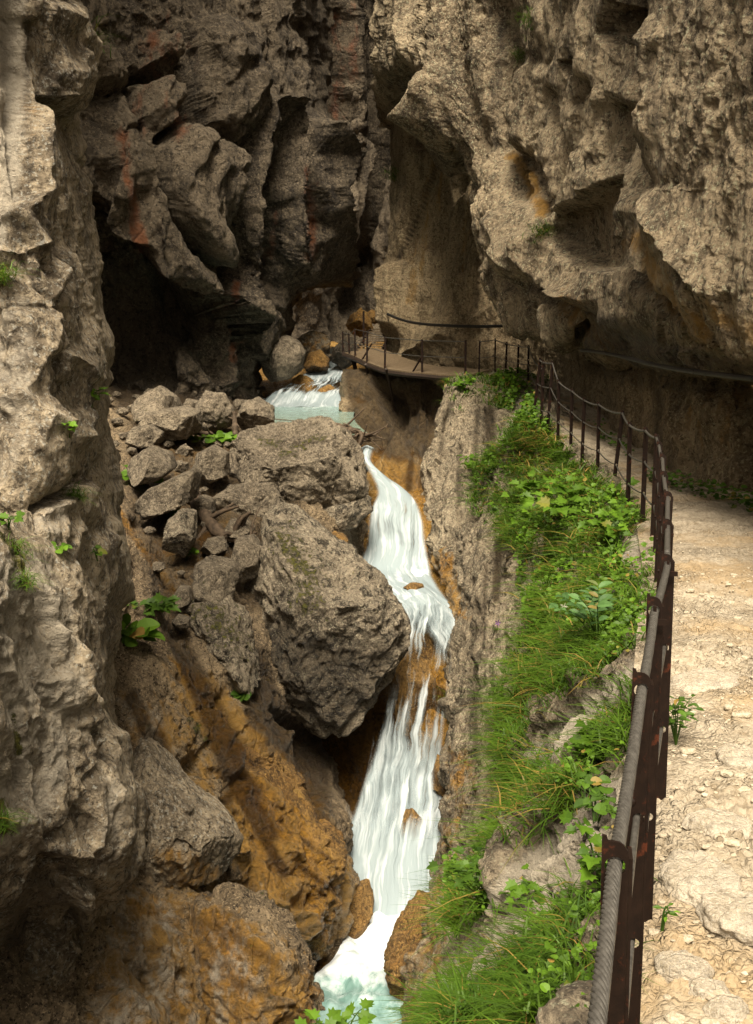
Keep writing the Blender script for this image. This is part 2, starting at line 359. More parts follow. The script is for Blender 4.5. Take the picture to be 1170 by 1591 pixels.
def fall_mat():
    """streaked white water: rows of threads with gaps; UV.x across the fall in metres, UV.y along it"""
    k = NT('falling_water'); uv = k.coord((1, 1, 1), kind='UV'); t = k.attr('tint')
    m1 = k.n('ShaderNodeMapping'); m1.inputs['Scale'].default_value = (7.5, .45, 1); k.l(uv, m1.inputs[0])
    m2 = k.n('ShaderNodeMapping'); m2.inputs['Scale'].default_value = (24, .7, 1); k.l(uv, m2.inputs[0])
    m3 = k.n('ShaderNodeMapping'); m3.inputs['Scale'].default_value = (1.6, .9, 1); k.l(uv, m3.inputs[0])
    wz = k.n('ShaderNodeTexNoise'); wz.inputs['Scale'].default_value = 1.1; wz.inputs['Detail'].default_value = 3; k.l(uv, wz.inputs['Vector'])
    va = k.n('ShaderNodeVectorMath'); va.operation = 'MULTIPLY_ADD'; va.inputs[1].default_value = (.34, .6, 0); k.l(wz.outputs['Color'], va.inputs[0]); k.l(uv, va.inputs[2])
    for m_ in (m1, m2, m3):
        for lk in list(m_.inputs[0].links): k.t.links.remove(lk)
        k.l(va.outputs[0], m_.inputs[0])
    n1 = k.noise(m1.outputs[0], 1, 3, .55, .15); n2 = k.noise(m2.outputs[0], 1, 2, .5); n3 = k.noise(m3.outputs[0], 1, 3, .5)
    s = k.math('ADD', k.math('MULTIPLY', k.math('SUBTRACT', n1, .5), 2.4), k.math('MULTIPLY', k.math('SUBTRACT', n2, .5), .9))
    s = k.math('ADD', s, k.math('MULTIPLY', k.math('SUBTRACT', n3, .5), 1.9))
    d = k.math('ADD', s, k.math('MULTIPLY', t[0], 2.2)); a = k.ramp(d, [(.2, 0), (1.35, 1)])
    a = k.math('MULTIPLY', a, k.ramp(t[1], [(0, 0), (.5, 1)]))
    tone = k.ramp(k.math('ADD', s, t[2]), [(.0, (.33, .40, .43)), (.45, (.61, .67, .70)), (.95, (.82, .845, .87))])
    k.set(color=tone, rough=.6, spec=.2, normal=k.bump(k.math('ADD', n1, k.math('MULTIPLY', n2, .4)), .5, .1))
    tl = k.n('ShaderNodeBsdfTranslucent'); k.l(tone, tl.inputs[0]); m = k.n('ShaderNodeMixShader'); m.inputs[0].default_value = .3
    k.l(k.b.outputs[0], m.inputs[1]); k.l(tl.outputs[0], m.inputs[2])
    tp = k.n('ShaderNodeBsdfTransparent'); q = k.n('ShaderNodeMixShader'); k.l(a, q.inputs[0]); k.l(tp.outputs[0], q.inputs[1]); k.l(m.outputs[0], q.inputs[2])
    k.l(q.outputs[0], k.out.inputs[0]); return k.m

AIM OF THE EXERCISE
Reproduce each line exactly, please, except for any pictures.

SOLUTION FOR THIS TASK
Keep writing the Blender script for this image. This is part 2, starting at line 359. More parts follow. The script is for Blender 4.5. Take the picture to be 1170 by 1591 pixels.
def fall_mat():
    """streaked white water: rows of threads with gaps; UV.x across the fall in metres, UV.y along it"""
    k = NT('falling_water'); uv = k.coord((1, 1, 1), kind='UV'); t = k.attr('tint')
    m1 = k.n('ShaderNodeMapping'); m1.inputs['Scale'].default_value = (7.5, .45, 1); k.l(uv, m1.inputs[0])
    m2 = k.n('ShaderNodeMapping'); m2.inputs['Scale'].default_value = (24, .7, 1); k.l(uv, m2.inputs[0])
    m3 = k.n('ShaderNodeMapping'); m3.inputs['Scale'].default_value = (1.6, .9, 1); k.l(uv, m3.inputs[0])
    wz = k.n('ShaderNodeTexNoise'); wz.inputs['Scale'].default_value = 1.1; wz.inputs['Detail'].default_value = 3; k.l(uv, wz.inputs['Vector'])
    va = k.n('ShaderNodeVectorMath'); va.operation = 'MULTIPLY_ADD'; va.inputs[1].default_value = (.34, .6, 0); k.l(wz.outputs['Color'], va.inputs[0]); k.l(uv, va.inputs[2])
    for m_ in (m1, m2, m3):
        for lk in list(m_.inputs[0].links): k.t.links.remove(lk)
        k.l(va.outputs[0], m_.inputs[0])
    n1 = k.noise(m1.outputs[0], 1, 3, .55, .15); n2 = k.noise(m2.outputs[0], 1, 2, .5); n3 = k.noise(m3.outputs[0], 1, 3, .5)
    s = k.math('ADD', k.math('MULTIPLY', k.math('SUBTRACT', n1, .5), 2.4), k.math('MULTIPLY', k.math('SUBTRACT', n2, .5), .9))
    s = k.math('ADD', s, k.math('MULTIPLY', k.math('SUBTRACT', n3, .5), 1.9))
    d = k.math('ADD', s, k.math('MULTIPLY', t[0], 2.2)); a = k.ramp(d, [(.2, 0), (1.35, 1)])
    a = k.math('MULTIPLY', a, k.ramp(t[1], [(0, 0), (.5, 1)]))
    tone = k.ramp(k.math('ADD', s, t[2]), [(.0, (.33, .40, .43)), (.45, (.61, .67, .70)), (.95, (.82, .845, .87))])
    k.set(color=tone, rough=.6, spec=.2, normal=k.bump(k.math('ADD', n1, k.math('MULTIPLY', n2, .4)), .5, .1))
    tl = k.n('ShaderNodeBsdfTranslucent'); k.l(tone, tl.inputs[0]); m = k.n('ShaderNodeMixShader'); m.inputs[0].default_value = .3
    k.l(k.b.outputs[0], m.inputs[1]); k.l(tl.outputs[0], m.inputs[2])
    tp = k.n('ShaderNodeBsdfTransparent'); q = k.n('ShaderNodeMixShader'); k.l(a, q.inputs[0]); k.l(tp.outputs[0], q.inputs[1]); k.l(m.outputs[0], q.inputs[2])
    k.l(q.outputs[0], k.out.inputs[0]); return k.m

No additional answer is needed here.